Question

A train of length $100 m$ travelling at $20 m s^{-1}$ overtakes another of length $200 m$ travelling at $10 m s^{-1}$. The time taken by the first train to pass the second train is

Answer 1

Hint: The length of both the trains are given. The distance travelled by the first train is equal to the sum of the lengths of both the trains. The both trains are travelling in the same direction, the relative velocity is given by the difference of the velocities of both trains.

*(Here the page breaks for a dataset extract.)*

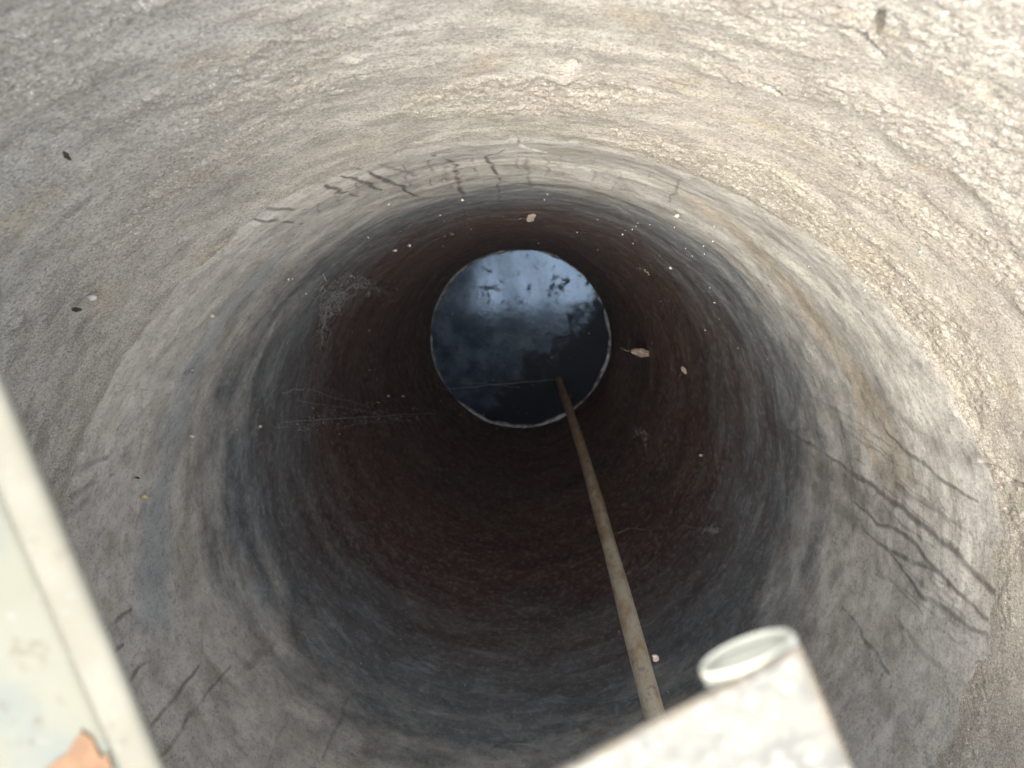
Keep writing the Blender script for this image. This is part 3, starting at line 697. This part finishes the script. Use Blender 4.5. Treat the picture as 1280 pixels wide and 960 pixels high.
cobweb('fluffy dusty cobweb clump on the wall left of the water', 
       [((400,385),(447,355),.02,.03,.01,.0006),((447,355),(500,375),.03,.01,.01,.0006),((405,385),(402,430),.02,.01,.01,.0008),((415,365),(470,368),.04,.02,.0,.0005)],
       [((420,372),14,8,55,R(-35)),((404,400),3,16,14,0),((460,358),14,5,12,R(15))], [((400,395),(450,355),16,4)])
cobweb('long dusty cobweb strand running level left of the water',
       [((355,528),(545,517),.02,.05,.02,.0009),((370,500),(500,525),.02,.04,.01,.0005),((380,485),(495,520),.03,.04,.01,.0005),((420,535),(540,515),.02,.05,.0,.0005),((352,490),(380,486),.02,.02,.0,.0012)],
       [((400,528),28,7,12,R(-8)),((470,518),30,8,10,R(6)),((510,524),14,5,7,0)], [((360,532),(530,518),32,5),((400,510),(500,525),12,5)])
cobweb('thin cobweb strand stretched low across the dark water',
       [((555,487),(700,474),.14,.10,.01,.0008),((575,478),(650,484),.14,.12,.01,.0005)], [], [((560,485),(700,476),8,2)])
cobweb('faint cobweb threads reaching left from the dry leaf', [((765,438),(792,440),.02,.03,.003,.0008),((760,444),(790,441),.02,.03,.003,.0005)], [], [])
cobweb('short cobweb tuft right of the pole below the leaf', [((775,520),(806,543),.02,.02,.01,.0006),((785,518),(800,545),.02,.02,.01,.0004)], [((800,540),6,3,12,R(40))], [((780,522),(808,545),6,3)])
cobweb('small curled cobweb thread at the pole edge lower down', [((772,666),(788,661),.03,.02,.003,.0007),((788,661),(806,662),.02,.02,.0,.0006)], [], [])
cobweb('tiny cobweb thread low on the wall at right of the pole', [((852,658),(890,664),.02,.02,.006,.0005),((870,664),(900,660),.02,.02,.003,.0004)], [((882,662),8,2,8,0)], [])
cobweb('pale curved thread on the wall above the dry leaf', [((797,335),(806,337),.02,.02,0,.0012),((806,337),(812,343),.02,.02,0,.0012)], [], [])
cobweb('fine scratchy white web fibres on the grey wall at left', [((228,472),(242,466),.01,.01,0,.0008),((232,471),(240,462),.01,.01,0,.0005),((150,480),(200,492),.01,.01,0,.0003)], [], [])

Then, the time is given by the distance divided by the relative velocity.

Complete step-by-step solution:
Given: Velocity of first train $= 20 m s^{-1}$
Velocity of second train $=10 m s^{-1}$
Length of the train = $100 m$.
First train overtakes second train of length $200 m$.
Distance covered by the first train to overtake the second train is equal to the sum of lengths of first and second trains.
Distance $= 100 + 200 = 300 m$
First train overtakes another train, which means both trains are moving in the same direction.
The relative velocity of the first train is given by the difference of velocities of both trains.
Relative velocity of the first train with respect to second train $= 20 – 10 = 10 m s^{-1}$.
Therefore, time needed is the ratio of distance to the relative velocity.
$t = \dfrac{300}{10}$
$\implies t = 30 s$
So, the time taken by the first train to pass the second train is $30 s$.

 Note: If the two bodies are moving in the same direction, then the relative velocity is given by the difference of the velocities of both bodies. If the two bodies are moving in the opposite direction, then the relative velocity is given by the sum of the velocities of both bodies.